There is nothing wrong in adopting desiness. But the moot question is, what is desi? India is a very vast and diverse country. Every state has its own separate identity. What is native to one state is alien to another. So, consensus on what constitutes desi is one huge problem.

According to Goa-based psychoanalyst and author Sudhir Kakar, "Diversity is one of our country's greatest resources. But our diversity can also be divisive and the question arises whether the protection of this diversity does not need a framework to contain its centrifugal forces. Superordinate identities like Indian-ness, if they evolve with the mutual consent of various groups and are not imposed by force or diktat, dampen internal conflicts and are an antidote to divisiveness."

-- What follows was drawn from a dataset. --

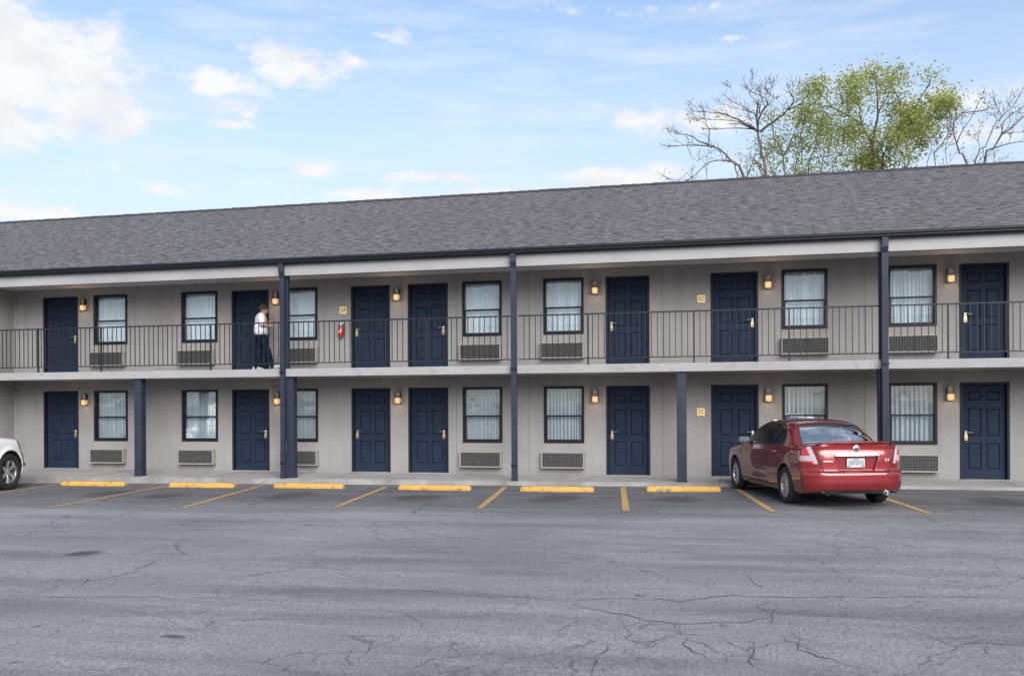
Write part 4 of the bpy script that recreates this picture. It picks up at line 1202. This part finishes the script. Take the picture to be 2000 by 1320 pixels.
# ---------------------------------------------------------------- white sport utility car, mostly outside the frame
def suv():
    L = 4.75; off = (L/2, 0, 0); o_ = -L/2
    Wx = cub([(-.1, .90), (.5, .925), (2.4, .94), (3.8, .935), (4.4, .91), (4.9, .88)])
    Wz = cub([(.2, .92), (.35, .965), (.6, .995), (.85, 1.0), (1.0, .985), (1.1, .955), (1.25, .87)])
    zt = cub([(-.1, 1.15), (3.0, 1.16), (3.4, 1.15), (4.0, 1.10), (4.4, 1.045), (4.6, .97), (4.9, .80)])
    zb = cub([(-.1, .34), (.5, .28), (4.3, .27), (4.9, .34)])
    rf = cub([(.0, 1.3), (.12, 1.55), (.35, 1.72), (1.0, 1.78), (2.2, 1.785), (2.7, 1.72), (3.0, 1.56), (3.5, 1.18), (3.8, 1.0)])
    wb = cub([(0., .86), (1.0, .89), (2.6, .89), (3.5, .84)])
    xf = cub([(.2, 4.60), (.36, 4.70), (.5, 4.75), (.66, 4.74), (.78, 4.68), (.92, 4.62), (1.05, 4.50), (1.3, 4.2)])
    xr = cub([(.2, .12), (.5, .0), (.75, .03), (1.1, .06), (1.8, .30)])
    ax = (.95, 3.83); AR = .425; RR = .378
    def f(x, y, z):
        a = np.abs(y)
        low = smax(a - Wx(x)*Wz(z), z - (zt(x) - .06*(a/.9)**3), .09)
        fr = x - (xf(z) - .08*(a/.9)**2 - .40*(np.maximum(a-.42, 0)/.5)**2.2)
        low = smax(low, xr(z)+.14*(np.maximum(a-.5, 0)/.42)**2.4-x, .06); low = smax(low, fr, .07)
        cab = smax(a - (wb(x) - .38*np.maximum(z-1.12, 0)), z - (rf(x) - .05*(a/.65)**2.2), .1)
        cab = smax(cab, xr(z)-x, .1)
        cab = smax(np.maximum(cab, .8-z), x-3.8, .04)
        d = smin(low, cab, .05)
        for xa in ax:
            rad = np.hypot(x-xa, z-.38)
            # flared lip
            d = d - .022*np.exp(-((rad-AR-.03)/.05)**2)*(a > .7)
            d = smax(d, -np.maximum(rad-AR, .5-a), .025)
        return smax(d, zb(x)-z, .05)
    V, Q, N = surface_nets(f, (-.08, -1.06, .2), (4.84, 1.06, 1.84), .018)
    C = V[Q].mean(1); n = N[Q].mean(1); x, y, z = C.T; a = np.abs(y)
    cls = np.zeros(len(C), int)
    sd = np.abs(n[:, 1]) > .5
    fd = [(2.35, .38), (3.25, .38), (3.30, 1.14), (2.35, 1.16)]; rd = [(1.42, .38), (2.35, .38), (2.35, 1.16), (1.2, 1.16), (1.22, .9)]
    cls[sd & in_poly(x, z, fd) & (y > 0)] = 1; cls[sd & in_poly(x, z, rd) & (y > 0)] = 2; cls[sd & in_poly(x, z, fd) & (y < 0)] = 3; cls[sd & in_poly(x, z, rd) & (y < 0)] = 4
    cls[(x > 3.42) & (n[:, 2] > .5) & (a < .80)] = 5
    cls[(x > 4.28) & (z < .80)] = 6
    g = np.zeros(len(C), bool)
    for p in (fd, rd): g |= sd & near_line(x, z, p+[p[0]], .010)
    g |= sd & near_line(x, z, [(4.26, .48), (4.28, .80), (4.5, .84)], .009)
    g |= near_line(a, x, [(.80, 3.45), (.80, 4.3), (.70, 4.5)], .009) & (n[:, 2] > .3) & (z > .95)
    cls[g] = 7
    cls[(a < .5) & (n[:, 0] > .4) & (z > .62) & (z < .94) & (x > 4.3)] = 8
    cls[(a < .62) & (n[:, 0] > .4) & (z > .36) & (z < .50) & (x > 4.3)] = 8
    hl = (a > .54) & (z > .80+.10*(4.6-x)) & (z < 1.005) & (x > 4.10) & (n[:, 2] < .62)
    cls[hl & (y > 0)] = 9; cls[hl & (y < 0)] = 10
    us = (np.abs(n[:, 1]) > .42) & (z > 1.15)
    gw = [[(2.42, 1.18), (3.25, 1.18), (2.98, 1.45), (2.72, 1.64), (2.42, 1.66)], [(1.42, 1.18), (2.32, 1.18), (2.32, 1.66), (1.42, 1.66)], [(.42, 1.2), (1.32, 1.18), (1.32, 1.66), (.62, 1.64)]]
    for i, p in enumerate(gw):
        cls[us & in_poly(x, z, p) & (y > 0)] = 11+i; cls[us & in_poly(x, z, p) & (y < 0)] = 14+i
    cls[(x > 2.74) & (x < 3.38) & (a < .66) & (z > 1.2) & (n[:, 2] > .2)] = 17
    cls[(x < .35) & (a < .62) & (z > 1.2) & (z < 1.6) & (n[:, 0] < -.3)] = 18
    rm = np.minimum(np.hypot(x-ax[0], z-.38), np.hypot(x-ax[1], z-.38))
    cls[(rm < AR+.004) & (a > .45) & ~(sd & (a > .8) & (rm > AR-.015))] = 19
    cls[(n[:, 2] < -.75) & (z < .45)] = 19
    V = smooth_borders(V, Q, cls)
    root = thing('parked_suv', 'white car cut off by the left edge, only its nose and wheel in view', 'car')
    P = M['suv_paint']
    specs = {0: ('body', P), 1: ('door', P), 2: ('door', P), 3: ('door', P), 4: ('door', P), 5: ('hood', P), 6: ('front_bumper', P), 8: ('front_grille', M['dark_plastic']),
             9: ('headlight', M['lens_amber']), 10: ('headlight', M['lens_amber']), 17: ('windshield', M['car_glass']), 18: ('rear_window', M['car_glass']), 19: ('underbody', M['under_dark'])}
    for k in range(11, 17): specs[k] = ('side_window', M['car_glass'])
    split_parts(V, Q, N, cls, specs, root, off, 7)
    for xa in ax:
        for s in (1, -1): make_wheel(root, xa+o_, s*.81, RR, .235, .238, 6, False)
    MB().box(.6+o_, 3.4+o_, -.75, .75, .7, .78).build('cabin_floor', M['under_dark'], root)
    MB().box(4.60+o_, 4.80+o_, -.62, -.50, .44, .50).box(4.62+o_, 4.79+o_, -.60, -.52, .53, .57).build('tow_hook', M['dark_plastic'], root, bevel=.01)
    u = Vector((-.134, .991, 0)); rn = Vector((u.y, -u.x, 0))
    K = 1.13; root.scale = (K, K, K)
    ct = Vector((-16.17, -3.50, 0)) - rn*.93*K
    c = ct - u*(ax[1]-L/2)*K
    root.location = (c.x, c.y, gz(-17)); root.rotation_euler = (0, 0, math.atan2(u.y, u.x))
suv()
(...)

The book Indians: Portrait of a people, which he has co-authored with his wife Katherina Kakar, describes in detail the nuances of being Indian and what sets Indians apart from the rest of the world. The book says, even though India is diverse in its culture, an invisible unity binds people of varies cultures, caste and language.

Costly confusion

But, this unity is in the danger of breaking down. The new-found aggressive vigilantes are on a rampage. For some reason, going desi or flaunting Indianness is getting confused with religious identities.

In fact, the world over, India has always been admired as the biggest democratic and secular country. Every foreign tourist always asks in wonder, "How do so many of you live so harmoniously?" Every NRI, or even every Indian tourist abroad, doesn't flaunt his or her Indianness by dressing in typical Indian attire.

They gel with their surroundings. But they also retain their Indianness by celebrating our festivals with complete zeal.Former diplomat and present MP Shashi Tharoor had once said, "I carry my Indian identity and my Indianness with me." This is the case with every Indian. Anywhere we go, we carry our Indianness with us.